Turning Setbacks into Solutions: RCA’s Perspective on Bylaw Repeal in Calgary

Clarification Statement – Turning Setbacks into Solutions: RCA’s Perspective on Bylaw Repeal in Calgary

On May 7, 2024, Calgary City Council voted to repeal the Single-Use Items Charter Bylaw. In response to our NewsFlash on this topic last week, the RCA is issuing a statement to ensure clarity. We appreciate the City of Calgary for providing these details.


While some members of Calgary’s City Council expressed an interest in reintroducing a better, stronger, and more frontline-informed bylaw in the near future, no specific direction was given to the Administration to take this action. Therefore, although efforts are not specifically underway to craft a new bylaw, City of Calgary staff see an opportunity to refocus their efforts on public education and outreach regarding waste reduction. City of Calgary staff will continue to support the businesses and organizations that are champions in the area of single-use item reduction and will seek to engage with Calgarians and businesses to co-design future waste reduction actions. Furthermore, they will take this time to learn more from Calgarians and businesses about their perspectives and priorities for next steps.

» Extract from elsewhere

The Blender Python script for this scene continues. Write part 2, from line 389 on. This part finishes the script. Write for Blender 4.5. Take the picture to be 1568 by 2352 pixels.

Turning Setbacks into Solutions: RCA’s Perspective on Bylaw Repeal in Calgary (original Newsflash sent May 9, 2024)

At the Recycling Council of Alberta (RCA), our vision is a waste-free world, and we are committed to promoting, facilitating, and advocating for a Circular Economy in Alberta through waste reduction and resource conservation. The circular economy and waste management landscape are evolving rapidly, and we are dedicated to sharing updates and fostering connections among RCA committees, partners, members, and stakeholders in pursuit of environmental protection through resource conservation, following the 3Rs hierarchy.

Yesterday, the City of Calgary repealed its Single-Use Item Bylaw, marking both a disappointment and a considerable setback for Calgary and its residents. However, amidst this setback, there was a silver lining: Calgary’s City Council expressed a commitment to reintroducing a better, stronger, and more frontline-informed bylaw for adoption in the near future, potentially within a one-year timeframe. This presents an opportunity to reconsider the actions, incentives, fees, and other approaches that will better align with the needs of Calgarians. It’s encouraging to know that while the previous bylaw was scrapped, efforts are underway to craft a new one to replace it. It’s not lost forever. The RCA believes that bylaws are a vital component in the suite of options available to collectively tackle the reduction of single-use items. 

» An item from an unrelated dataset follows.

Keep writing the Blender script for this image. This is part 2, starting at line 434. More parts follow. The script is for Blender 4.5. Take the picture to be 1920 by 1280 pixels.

We eagerly anticipate being active participants in the process for an improved outcome and stand ready to lend our support to The City of Calgary in this endeavour. For those interested, our Executive Director, Jennifer Koole, was featured on CBC news yesterday regarding this topic.

As leaders in advocating for waste reduction in Alberta, the RCA is devoted to actively advancing strategies such as single-use item bylaws that have proven effective in changing waste reduction behaviours. We are dedicated to keeping the conversation going on the importance of single-use item reduction strategies for Alberta. The RCA remains open to discussions with City Councillors, stakeholders, and members to advance waste reduction initiatives throughout the province as the process unfolds.

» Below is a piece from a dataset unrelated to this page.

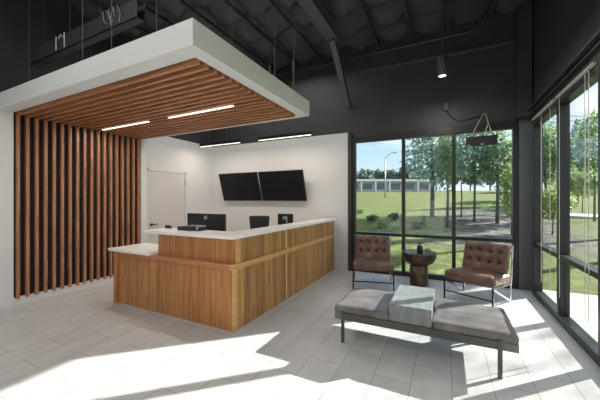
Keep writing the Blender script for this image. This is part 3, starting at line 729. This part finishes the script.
sun = bpy.data.lights.new('sun', 'SUN'); sun.energy = 13.5; sun.angle = math.radians(.55); sun.color = (1, .965, .91)
so = bpy.data.objects.new('sun', sun); C.objects.link(so)
el = math.atan(.434); dv = Vector((sx * math.cos(el), sy * math.cos(el), math.sin(el)))
so.rotation_euler = dv.to_track_quat('Z', 'Y').to_euler()
def bar_lamp(x, y, z, e):
    l = bpy.data.lights.new('bar_lamp', 'AREA'); l.energy = e; l.shape = 'RECTANGLE'; l.size = 1.15; l.size_y = .035; l.color = (1, .9, .8)
    o = bpy.data.objects.new('bar_lamp', l); C.objects.link(o); o.location = (x, y, z)
bar_lamp(-4.545, 5.0, 2.686, 9); bar_lamp(-2.88, 5.0, 2.686, 9); bar_lamp(-4.545, 2.85, 2.62, 9); bar_lamp(-2.945, 2.85, 2.62, 9)
def lamp(name, loc, energy, size=.5, col=(1, .93, .86), aim=None):
    l = bpy.data.lights.new(name, 'AREA'); l.energy = energy; l.shape = 'DISK'; l.size = size; l.color = col
    o = bpy.data.objects.new(name, l); C.objects.link(o); o.location = loc
    if aim: o.rotation_euler = (Vector(loc) - Vector(aim)).to_track_quat('Z', 'Y').to_euler()
    return o
# unseen fill lamps added under the ceiling to brighten the room
for (x, y, e) in ((-4.3, -3.4, 14), (-2.2, -3.4, 14), (-.1, -3.4, 14), (-.3, -.4, 26), (-3.2, .2, 24), (-4.4, 4.6, 17), (-2.8, 4.6, 17)):
    lamp('fill_lamp', (x, y, 4.2), e, 2.0, (1, .985, .97))
lamp('pendant_beam', (-.05, 4.8, 3.28), 12, .1)

# ================================================================== CAMERA
cam = bpy.data.cameras.new('camera'); cam.sensor_width = 36; cam.lens = 290 / 600 * 36; cam.clip_end = 500
co = bpy.data.objects.new('camera', cam); C.objects.link(co); co.location = (0, 0, 1.46)
co.rotation_euler = (PI / 2, 0, math.atan(146 / 290))
sc = bpy.context.scene; sc.camera = co
sc.view_settings.view_transform = 'Standard'; sc.view_settings.look = 'None'; sc.view_settings.exposure = .33; sc.view_settings.gamma = 1; sc.view_settings.use_curve_mapping = False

Want to learn about additional measures that municipalities, and citizens can take to reduce single-use items?

On May 6th, the RCA hosted a webinar titled ‘Beyond the Bylaw – Additional measures that municipalities, businesses, and citizens can take to reduce single-use items.’ The recording, as well as downloadable copies of the speaker presentations, are available on our webinar web page. One hundred percent of attendees who completed our event survey reported learning something new and finding the event valuable.

Alison Abbink from the City of Edmonton moderated the webinar. The City of Edmonton’s single-use reduction bylaw (2023) and strategy (2022) aim to reduce the number of items used in Edmonton by 20 percent in just four years. Municipal bylaws are critical pieces of the single-use waste reduction puzzle, and in this webinar, we explore what can be done both within and beyond them!


Sean Stepchuk – Waste Free Edmonton

Waste Free Edmonton is a grassroots, non-profit organization that works to significantly reduce the amount of waste created in Edmonton by stopping it at the source. In 2022, they strongly advocated for the adoption of a comprehensive single-use plastics strategy, including a bylaw with bans or surcharges.

Tanya Pacholok – Biosphere Institute of the Bow Valley

The Biosphere Institute of the Bow Valley empowers community leadership to address environmental challenges. After running a successful pilot program, “Banff Isn’t Disposable,” they are researching how reusable cup and container programs can be sustained and expanded throughout the Bow Valley. They also coordinate the Green Team – dedicated volunteers who support waste reduction at events, including achieving a 91% diversion rate for the Canmore Folk Music Festival.

John MacInnes – Earthware

Earthware’s vision is to offer superior solutions that eliminate the need to consume millions of single-use containers. Through their reusable container solution for take-out food, they intend to prevent 1,000,000 single-use containers from going into landfills by 2025.